To summarize, my belief is that many organisations are still at the stage of talking about AI rather than operationalising it. There are some, though, even those with smaller IP teams, doing very impressive things. It’s only a matter of time before more companies start to work this technology out.

Quickfire questions...

What’s a typical weekend activity for you?

Time with my young son, Dashiel, combined with reading, and nowadays a little (bad) writing. I try to keep a balance between family life and intellectual pursuits.

What should someone with a free day in Barcelona make sure they see, do, eat?

Walk through the Eixample and up towards Gràcia, take in Gaudí’s architecture in its natural setting, and then have a long, unhurried lunch. I have lived here only a few months, but I learned very quickly that Barcelona rewards those who slow down!

Where is your favourite holiday destination?

Italy, without any hesitation, for its combination of history, culture and just daily life.

What’s the most memorable live performance you’ve witnessed?

It has to be a performance by Burt Bacharach accompanied by Joss Stone at the Hammersmith Apollo in 2019, which I attended with my daughter Tara. Although he appeared frail stepping onto the stage, once seated at the piano he lit the room and captivated us all for hours.

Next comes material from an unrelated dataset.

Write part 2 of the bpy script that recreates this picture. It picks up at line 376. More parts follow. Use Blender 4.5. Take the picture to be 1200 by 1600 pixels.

A wonderful evening.

What’s your favourite TV series?

Probably Wolf Hall on the BBC, for its writing and Mark Rylance’s extraordinary performance as Thomas Cromwell. But I also have a long-standing love of the 1980s US TV comedy series Cheers, which is arguably some of the best comedy writing ever produced.

What’s the best piece of professional advice you’ve received?

“They are only patents – nobody dies!” A reminder to keep perspective, even in high-stakes disputes, and never, ever make it personal.